If I’m selling t-shirts, it makes great sense to have a “Questions about our t-shirts” area, where I might pre-empt queries such as:
- How do I choose the right size?
- Are there special washing instructions?
- Where are the t-shirts made?
- What if my t-shirt doesn’t fit?
If I’m feeling radical, I might even keep track of questions people actually do ask, and use these on the site. Crazy, sure. But it might be just crazy enough to work.
I could link to these questions from every specific t-shirt product page (actually, I’d probably recommend listing the questions on each of these pages and linking to answers or showing them in hover windows).
I might also have a section containing info about shipping and returns. And I’d call it “Shipping and returns”. If I wanted, I could present these as a Q&A. But what’s the benefit? Might as well present my information clearly under friendly, easy-to-scan headings such as:
- Shipping options and costs
- Tracking and delivery times
- Customs
- Multiple items
- T-shirt returns
…and anything else I needed to tell people about the fine art of mailing a t-shirt to someone.
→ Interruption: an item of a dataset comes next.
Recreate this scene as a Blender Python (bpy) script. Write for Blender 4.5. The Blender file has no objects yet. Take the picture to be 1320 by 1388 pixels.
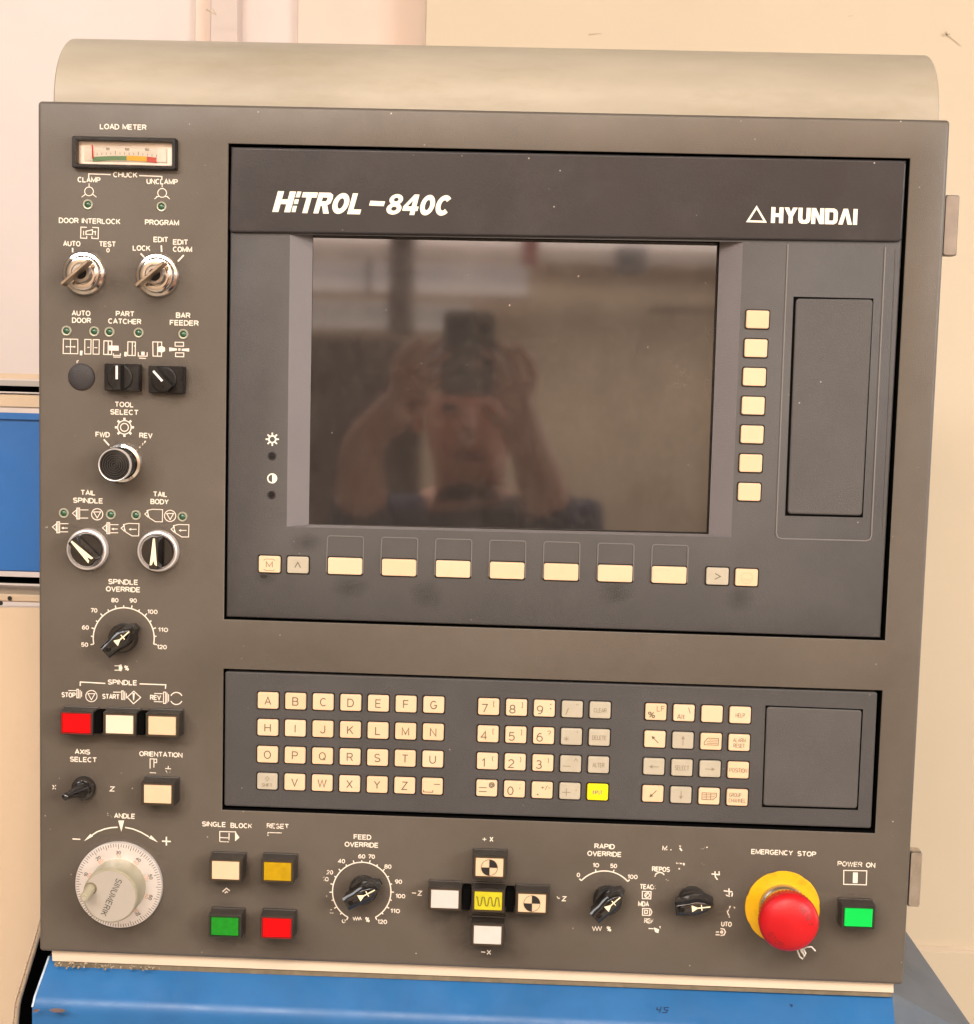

In both of these examples, it would be a mistake – a terrible, lazy mistake – to put this important info into a generic FAQ.
Why?
When did you last look at FAQs? Was it up-front when you first arrived on a new site? Did you load the site thinking, “Oh golly, I just can’t wait to feast my eyes on them FAQs!”?
Probably not.
Most likely, you were looking for information that you couldn’t find elsewhere. Your search around the site probably wasn’t exhaustive, but you figured, well, there’s the FAQs in the navigation. Maybe I’ll take a look there.
And did you find what you needed?
Probably not.
Terrible.
(As others have pointed out, FAQs are rarely actually questions people ask frequently. They’re more likely to be details the site owners want to tell people, but they couldn’t think of a better place to put them.)
Or maybe you landed in the FAQs from a search of the site. Good news – you probably got the information you needed. Shame it wasn’t placed in its logical site context, where you probably would have found it without needing to search.
Lazy.
Content strategy is about putting the right content in the right place at the right time. It’s about creating positive experiences for users. It’s about making sure the content is there when and where they need it.
FAQs fail every one of these objectives. Site designers, UX practitioners and lovers of content need to work harder. FAQs must die!